Welcome to juniorprof

Seven ways to figure out whether you're a junior prof:

1. You spend a lot of time avoiding committee meetings
2. You've hidden from a student by diving under the desk
3. Achieving a personal life is on your list of things To Do
4. You still haven't given up on the idea of Free Food
5. Your real expertise lies in exploring the local happy hour scene
6. You're always working on your "Book"
7. You spend more than 8 hours a day contemplating alternate career plans

Monday, April 13, 2009

Do academics have image disorders?

WebMD defines "dysmorphia" as a body image disorder. No doubt standing in front of students multiple times a week can bring on bouts of self-alienation, but perhaps there is something more to academic dysmorphia.

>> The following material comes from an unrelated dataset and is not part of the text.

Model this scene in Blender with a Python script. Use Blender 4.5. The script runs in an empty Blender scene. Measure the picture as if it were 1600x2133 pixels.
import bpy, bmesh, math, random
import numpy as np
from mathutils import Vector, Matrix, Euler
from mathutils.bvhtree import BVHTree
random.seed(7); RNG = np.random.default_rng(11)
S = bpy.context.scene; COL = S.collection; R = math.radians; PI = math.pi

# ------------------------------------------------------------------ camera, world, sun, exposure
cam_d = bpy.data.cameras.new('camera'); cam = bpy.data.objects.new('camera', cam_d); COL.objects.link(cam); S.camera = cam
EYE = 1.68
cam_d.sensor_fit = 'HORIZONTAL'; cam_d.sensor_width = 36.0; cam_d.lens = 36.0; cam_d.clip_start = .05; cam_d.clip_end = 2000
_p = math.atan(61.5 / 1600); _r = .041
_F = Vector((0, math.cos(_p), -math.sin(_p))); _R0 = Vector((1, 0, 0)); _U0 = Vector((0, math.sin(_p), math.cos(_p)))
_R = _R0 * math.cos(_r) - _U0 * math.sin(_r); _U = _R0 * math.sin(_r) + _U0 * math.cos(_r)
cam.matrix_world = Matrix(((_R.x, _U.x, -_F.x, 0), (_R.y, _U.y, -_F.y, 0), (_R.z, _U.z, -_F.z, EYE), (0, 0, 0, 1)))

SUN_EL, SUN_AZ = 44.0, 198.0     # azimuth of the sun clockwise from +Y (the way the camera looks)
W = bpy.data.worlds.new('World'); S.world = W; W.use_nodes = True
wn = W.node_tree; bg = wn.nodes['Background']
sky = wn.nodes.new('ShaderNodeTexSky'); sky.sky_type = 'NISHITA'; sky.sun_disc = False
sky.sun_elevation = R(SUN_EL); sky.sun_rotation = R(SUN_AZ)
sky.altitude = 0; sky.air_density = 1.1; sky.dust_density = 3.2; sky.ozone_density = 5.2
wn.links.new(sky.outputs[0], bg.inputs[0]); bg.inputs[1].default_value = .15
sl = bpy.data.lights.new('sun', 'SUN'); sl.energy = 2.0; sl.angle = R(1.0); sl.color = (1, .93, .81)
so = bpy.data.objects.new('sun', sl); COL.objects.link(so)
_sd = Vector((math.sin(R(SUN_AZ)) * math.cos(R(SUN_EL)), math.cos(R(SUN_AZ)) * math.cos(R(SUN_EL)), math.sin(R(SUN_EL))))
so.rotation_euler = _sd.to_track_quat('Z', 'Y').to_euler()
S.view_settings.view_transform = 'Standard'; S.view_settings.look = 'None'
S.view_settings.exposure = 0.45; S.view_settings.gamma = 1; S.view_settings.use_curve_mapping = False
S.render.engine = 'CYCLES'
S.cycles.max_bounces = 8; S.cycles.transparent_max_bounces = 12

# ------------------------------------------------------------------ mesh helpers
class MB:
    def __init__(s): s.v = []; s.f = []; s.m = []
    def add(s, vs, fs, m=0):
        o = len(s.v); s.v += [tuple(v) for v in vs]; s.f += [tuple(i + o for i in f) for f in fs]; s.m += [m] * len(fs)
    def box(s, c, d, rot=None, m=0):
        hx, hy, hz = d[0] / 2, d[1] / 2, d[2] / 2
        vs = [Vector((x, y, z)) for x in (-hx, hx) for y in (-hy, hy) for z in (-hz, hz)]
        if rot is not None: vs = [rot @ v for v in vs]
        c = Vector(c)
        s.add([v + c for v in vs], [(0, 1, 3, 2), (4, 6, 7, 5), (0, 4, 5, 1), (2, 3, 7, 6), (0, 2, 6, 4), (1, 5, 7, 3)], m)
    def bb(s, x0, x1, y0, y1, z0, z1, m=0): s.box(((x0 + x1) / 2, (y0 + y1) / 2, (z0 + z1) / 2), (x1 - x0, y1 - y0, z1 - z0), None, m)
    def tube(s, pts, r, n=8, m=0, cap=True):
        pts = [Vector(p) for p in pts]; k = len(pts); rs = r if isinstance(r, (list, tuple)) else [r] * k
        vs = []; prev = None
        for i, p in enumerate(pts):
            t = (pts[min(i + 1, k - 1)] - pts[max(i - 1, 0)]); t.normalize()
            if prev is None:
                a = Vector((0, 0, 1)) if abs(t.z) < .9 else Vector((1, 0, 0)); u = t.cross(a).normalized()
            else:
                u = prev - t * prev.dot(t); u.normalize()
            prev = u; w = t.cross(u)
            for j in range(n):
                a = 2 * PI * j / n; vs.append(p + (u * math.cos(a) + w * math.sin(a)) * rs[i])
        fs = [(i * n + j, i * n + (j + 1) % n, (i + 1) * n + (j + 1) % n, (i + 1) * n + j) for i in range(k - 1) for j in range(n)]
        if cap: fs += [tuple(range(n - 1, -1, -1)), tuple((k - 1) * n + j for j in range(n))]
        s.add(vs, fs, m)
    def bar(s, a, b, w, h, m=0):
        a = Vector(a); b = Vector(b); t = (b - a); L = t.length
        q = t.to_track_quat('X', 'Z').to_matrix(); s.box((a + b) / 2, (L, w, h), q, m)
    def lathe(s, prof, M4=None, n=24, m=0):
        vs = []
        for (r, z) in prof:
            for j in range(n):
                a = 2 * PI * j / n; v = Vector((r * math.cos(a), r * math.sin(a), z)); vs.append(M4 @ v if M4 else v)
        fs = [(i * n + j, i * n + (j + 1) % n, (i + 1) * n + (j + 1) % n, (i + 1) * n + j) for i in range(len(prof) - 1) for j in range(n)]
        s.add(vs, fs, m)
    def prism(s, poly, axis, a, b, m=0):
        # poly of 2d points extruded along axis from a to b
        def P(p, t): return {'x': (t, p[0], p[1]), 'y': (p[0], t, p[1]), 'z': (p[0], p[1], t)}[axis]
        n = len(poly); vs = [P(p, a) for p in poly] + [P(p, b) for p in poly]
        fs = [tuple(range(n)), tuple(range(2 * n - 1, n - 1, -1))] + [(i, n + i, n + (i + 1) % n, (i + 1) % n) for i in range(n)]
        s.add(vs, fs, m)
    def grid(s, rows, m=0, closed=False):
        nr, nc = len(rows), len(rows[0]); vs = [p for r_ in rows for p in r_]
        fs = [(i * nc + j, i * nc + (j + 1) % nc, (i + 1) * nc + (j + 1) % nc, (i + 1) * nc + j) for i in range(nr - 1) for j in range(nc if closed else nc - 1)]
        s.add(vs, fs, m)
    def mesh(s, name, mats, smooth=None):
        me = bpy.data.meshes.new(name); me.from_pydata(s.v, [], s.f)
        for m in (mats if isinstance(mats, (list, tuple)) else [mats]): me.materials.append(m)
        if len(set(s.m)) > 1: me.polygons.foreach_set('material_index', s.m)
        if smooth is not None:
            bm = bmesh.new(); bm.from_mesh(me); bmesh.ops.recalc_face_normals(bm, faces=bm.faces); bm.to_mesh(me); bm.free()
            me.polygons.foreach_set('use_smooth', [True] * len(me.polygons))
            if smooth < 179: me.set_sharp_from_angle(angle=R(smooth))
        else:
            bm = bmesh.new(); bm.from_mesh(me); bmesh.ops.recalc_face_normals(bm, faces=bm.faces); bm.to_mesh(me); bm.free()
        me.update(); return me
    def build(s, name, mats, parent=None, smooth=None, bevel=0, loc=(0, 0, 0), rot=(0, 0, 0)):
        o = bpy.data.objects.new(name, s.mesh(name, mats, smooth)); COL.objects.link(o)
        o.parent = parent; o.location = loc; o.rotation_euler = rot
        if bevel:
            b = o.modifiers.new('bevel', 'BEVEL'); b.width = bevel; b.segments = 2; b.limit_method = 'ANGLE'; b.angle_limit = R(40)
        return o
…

First, the lack of publication parties suggests to me that we are not getting the most out of our Moments.

Second, the never-ending process that is academia has a tendency to reduce those Moments into moments.

Third, different fields have different time-lines for publication. In my field, two years is a normal wait between the submittable draft and the final beautiful product, which then takes another few years to get "digested" by the field. By that time I don't even remember what I wrote, much less have Investment in it.

If you looked in a "skinny mirror" that corrected academic dysmorphia, what would you see? Did you mail out copies of your articles and books to everyone? Including your dean?

1 comment:

  1. I'm not sure my publications would have a place in my skinny mirror. By the time they've been reviewed, revised, "improved", etc. they're hardly your own anymore. They're output that has nothing to do with the essential you.

    My skinny mirror would show the fabulous genius of me, untouched by others, free to do/write whatever I wanted...a dissertation on Daniel Craig, perhaps?